Are You Open To Thinking Outside The Box?
- Michael Morris

- Sep 6, 2025
- 4 min read

As a leader, you need to be continuously learning and open to using unusual opportunities to validate your positions and expand your horizons. A leader needs to be open to thinking outside the box to see how present circumstances benefit them short or long term.
A number of years ago, we launched a new digital business customer portal for my former telecom employer. It was receiving industry acclaims for numerous initiatives including “Best Use of Technology” for one of our newly launched apps. This was in the pre-smartphone days, so digital portal and application launches were web-based rather than the app store launches occurring today.
One of our new portal apps was a mapping application that allowed business customers to see their telecom network view ---- globally. It enabled them to see a Network Operations Center view, identify where any alarms might be occurring, view any outstanding orders, and initiate / status a trouble ticket from the map. None of our competitors had similar capabilities. One of our government contracts --- the Dept of the Navy --- was using it as their Global Network Operations visual display in their Network Operations Center.
I need to add that this was also pre-Google map and pre-IOS map. Customers requiring underlying mapping software utilized one of several third-party software vendors. These vendors primarily supported the package delivery corporations and the independent device navigation users (hikers, anglers, off-road cyclists / skiers, etc.).
Shortly after this ground-breaking portal network map application launch, I got a call one afternoon from my boss who wanted me to join him in his conference room upstairs to listen to a vendor pitch. He did not indicate which vendor before I arrived for the session.
I was flabbergasted when I got into the room and learned that the vendor was a different mapping software vendor than the one which we had used on our recently launched, award-winning network map application. The meeting ran for about an hour and a half. I was polite with the vendor, even though I was furious about the waste of my time. Furious is understating my internal mood. My blood was boiling.

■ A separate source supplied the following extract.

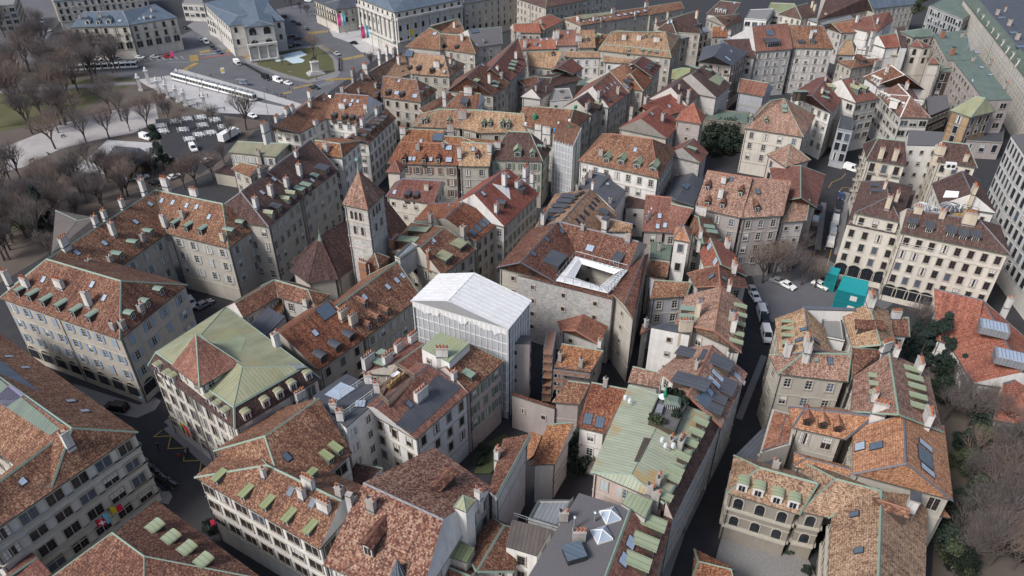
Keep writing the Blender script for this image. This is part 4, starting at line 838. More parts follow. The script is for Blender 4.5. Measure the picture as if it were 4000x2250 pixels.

Nevertheless, my boss and I peppered the vendor with questions. “What features were on their roadmap for the coming year? How many software releases did they have annually? How was their software priced? Did they support an Enterprise License? With an Enterprise license, did they have restrictions on exposing the map functionality to internal and external registered customers (as opposed to unregistered internet customers). Where did they think the mapping market direction was in the next 3 – 5 years?”
BTW --- no one had any conception that Smartphones, Google Map, IOS Map, or App Store (IOS and Android) apps were even on the very short-term horizon.
It was a good vendor session, as vendor sessions go. We got good, valuable, specific information. The vendor left the room.
I asked my boss to stay behind for a minute.
I had only one question. “What was that all about?” I asked irately. “We just spent a considerable amount of time and money launching our new mapping app ---- with all its customization on top of another vendor’s underlying mapping software. We had done an exhaustive evaluation of all the vendors with mapping software and the one we used currently was the best in class. We just wasted and hour and a half of your and my time!”
Furthermore, I stated, “I really do not want to go back to Bill (not his real name, but our business partner, the owner of the business digital platform, and our funder) and tell him that we changed our mind regarding our third party vendor and he will need to authorize another round of funding for our award winning app to support a swap out of something that was not broken!”
His answer was simple but changed my mindset completely for the rest of my career.
He said, “Whenever a vendor calls and wants to do a pitch to me, I always accept. I want to understand their product and its current capabilities. Where do they believe the market is going? What is on their current roadmap? Would they customize features for us if we need something not on their current roadmap or would they include it as a later future roadmap deliverable? What is their cost structure? The answers to those questions help me to validate what we are doing and the direction that we are taking with the initiatives that we are delivering.”
“Besides, you know me, I would consider making a change if I could save a dime!”
Honestly, I had never considered that. Listening to a competitive vendor’s pitch was like getting a consultant’s marketing analysis, competitive analysis, and strategy view for free! It was genius.
Again, it forever changed my mindset.
Through the subsequent years, I took the same approach. I never turned down a vendor pitch. It helped me to validate what we were doing and the direction we were heading with our products.
I never fully bought into making a change if it only saved a dime! Though cost differential always remained a driver for me to make a change. LOL!
Afterwards, I always coached my teams to do the same. Though I added a caveat for them before the sessions with a reminder of my boss’ statement, “I want to understand about their product, its current capabilities, where they believe the market is going, what their roadmap looks like, what their cost structure is? It helps me to validate what we are doing and the direction that we are taking with the initiatives that we are delivering.”
Those words changed all our mindsets and made sitting in a non-fruitful vendor pitch sessions (they did occur occasionally) more palatable.
Are you open to thinking outside the box? Sometimes the greatest learning comes from the most unexpected experience. However, you must be open to learning. If I had gone into that session with my boss and that vendor with a closed mindset, I would have missed what really became a career-changing moment.
Leaders need to be open to learning --- anywhere, anytime, any circumstance. You never know how it might benefit you later.
You need to be open to thinking outside the box.